GIVEN INSTRUCTION: Restate the full listing word for word and leave the pictures out.

┌──

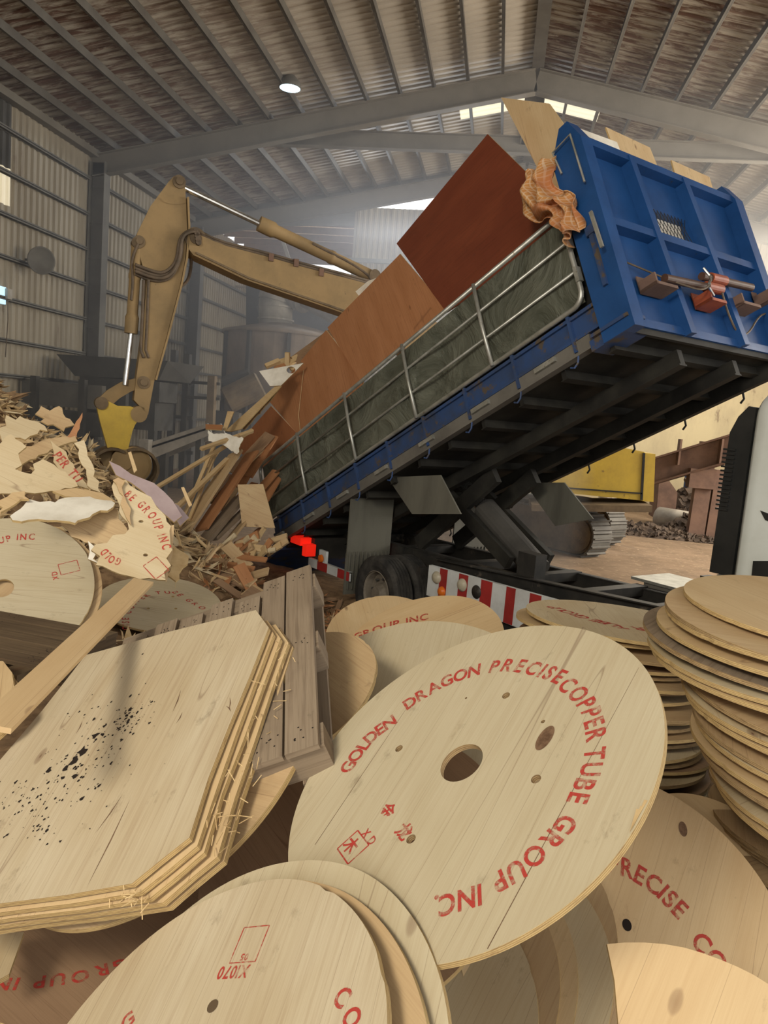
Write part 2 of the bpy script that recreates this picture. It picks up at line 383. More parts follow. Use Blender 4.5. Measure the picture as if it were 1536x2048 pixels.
# ================================================================ THE SHED
XL, XR, XM, ZE, ZR = -12.1, 12.3, .1, 9.5, 12.0
def roofz(x): return ZR-abs(x-XM)*(ZR-ZE)/(XM-XL)
def ribbed(mb, P, U, Vv, L, H, period, amp, N, mi=0):
    """ribbed sheeting: ribs run along Vv, repeated along U"""
    P, U, Vv, N = V(P), V(U).normalized(), V(Vv).normalized(), V(N).normalized()
    k = max(1, round(L/period)); pr = L/k; prof = []
    for i in range(k):
        for f_, a in ((0, 0), (.42, 0), (.54, 1), (.88, 1)): prof.append((pr*(i+f_), a*amp))
    prof.append((L, 0))
    for (a, ha), (b, hb) in zip(prof, prof[1:]):
        mb.face([P+U*a+N*ha, P+U*b+N*hb, P+U*b+N*hb+Vv*H, P+U*a+N*ha+Vv*H], [(a, 0), (b, 0), (b, H), (a, H)], mi)
g = MB(); g.face([(-40, -20, 0), (40, -20, 0), (40, 60, 0), (-40, 60, 0)]); struct(g.build('floor', DIRT))
# roof
for nm, x0, x1, sk in (('ceiling', XL-.3, XM, (-2.0, -.15)), ('ceiling', XM, XR+.3, (.35, 1.95))):
    mb = MB()
    def strip(xa, xb, ya, yb, tgt):
        za, zb = roofz(xa), roofz(xb); d = V((xb-xa, 0, zb-za))
        ribbed(tgt, (xa, ya, za), (0, 1, 0), d, yb-ya, d.length, .26, .035, (0, 0, 1))
    strip(x0, x1, -8, 23.2, mb); strip(x0, x1, 24.1, 29.2, mb)
    strip(x0, sk[0], 23.2, 24.1, mb); strip(sk[1], x1, 23.2, 24.1, mb)
    struct(mb.build(nm, ROOFM))
    mb = MB(); strip(sk[0], sk[1], 23.2, 24.1, mb); struct(mb.build('window_%d' % (1 if x0 < -5 else 2), SKYL))
tn = [0]
def trim(mb, mat, parent=None):
    tn[0] += 1; return struct(mb.build('trim_%d' % tn[0], mat))
slope = V((XM-XL, 0, ZR-ZE)).normalized()
# purlins (run along the building), ridge member
for k in range(0, 14):
    for s in (-1, 1):
        if k == 0 and s == 1: continue
        x = XM+s*.88*k
        if not XL < x < XR: continue
        mb = MB(); nrm = V((-s*.2, 0, 1)).normalized() if k else V((0, 0, 1)); c = V((x, 10.3, roofz(x)-.13))
        if k == 0: mb.box(c, (0, 1, 0), (1, 0, 0), (0, 0, -1), 18.3, .15, .10)
        else:
            mb.box(c, (0, 1, 0), nrm.cross(V((0, 1, 0))), nrm, 18.3, .012, .095)
            for e in (-1, 1): mb.box(c+nrm*(.09*e)+V((.03*s*e, 0, 0)), (0, 1, 0), nrm.cross(V((0, 1, 0))), nrm, 18.3, .035, .008)
        trim(mb, PURLIN)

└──

ANSWER:
Write part 2 of the bpy script that recreates this picture. It picks up at line 383. More parts follow. Use Blender 4.5. Measure the picture as if it were 1536x2048 pixels.
# ================================================================ THE SHED
XL, XR, XM, ZE, ZR = -12.1, 12.3, .1, 9.5, 12.0
def roofz(x): return ZR-abs(x-XM)*(ZR-ZE)/(XM-XL)
def ribbed(mb, P, U, Vv, L, H, period, amp, N, mi=0):
    """ribbed sheeting: ribs run along Vv, repeated along U"""
    P, U, Vv, N = V(P), V(U).normalized(), V(Vv).normalized(), V(N).normalized()
    k = max(1, round(L/period)); pr = L/k; prof = []
    for i in range(k):
        for f_, a in ((0, 0), (.42, 0), (.54, 1), (.88, 1)): prof.append((pr*(i+f_), a*amp))
    prof.append((L, 0))
    for (a, ha), (b, hb) in zip(prof, prof[1:]):
        mb.face([P+U*a+N*ha, P+U*b+N*hb, P+U*b+N*hb+Vv*H, P+U*a+N*ha+Vv*H], [(a, 0), (b, 0), (b, H), (a, H)], mi)
g = MB(); g.face([(-40, -20, 0), (40, -20, 0), (40, 60, 0), (-40, 60, 0)]); struct(g.build('floor', DIRT))
# roof
for nm, x0, x1, sk in (('ceiling', XL-.3, XM, (-2.0, -.15)), ('ceiling', XM, XR+.3, (.35, 1.95))):
    mb = MB()
    def strip(xa, xb, ya, yb, tgt):
        za, zb = roofz(xa), roofz(xb); d = V((xb-xa, 0, zb-za))
        ribbed(tgt, (xa, ya, za), (0, 1, 0), d, yb-ya, d.length, .26, .035, (0, 0, 1))
    strip(x0, x1, -8, 23.2, mb); strip(x0, x1, 24.1, 29.2, mb)
    strip(x0, sk[0], 23.2, 24.1, mb); strip(sk[1], x1, 23.2, 24.1, mb)
    struct(mb.build(nm, ROOFM))
    mb = MB(); strip(sk[0], sk[1], 23.2, 24.1, mb); struct(mb.build('window_%d' % (1 if x0 < -5 else 2), SKYL))
tn = [0]
def trim(mb, mat, parent=None):
    tn[0] += 1; return struct(mb.build('trim_%d' % tn[0], mat))
slope = V((XM-XL, 0, ZR-ZE)).normalized()
# purlins (run along the building), ridge member
for k in range(0, 14):
    for s in (-1, 1):
        if k == 0 and s == 1: continue
        x = XM+s*.88*k
        if not XL < x < XR: continue
        mb = MB(); nrm = V((-s*.2, 0, 1)).normalized() if k else V((0, 0, 1)); c = V((x, 10.3, roofz(x)-.13))
        if k == 0: mb.box(c, (0, 1, 0), (1, 0, 0), (0, 0, -1), 18.3, .15, .10)
        else:
            mb.box(c, (0, 1, 0), nrm.cross(V((0, 1, 0))), nrm, 18.3, .012, .095)
            for e in (-1, 1): mb.box(c+nrm*(.09*e)+V((.03*s*e, 0, 0)), (0, 1, 0), nrm.cross(V((0, 1, 0))), nrm, 18.3, .035, .008)
        trim(mb, PURLIN)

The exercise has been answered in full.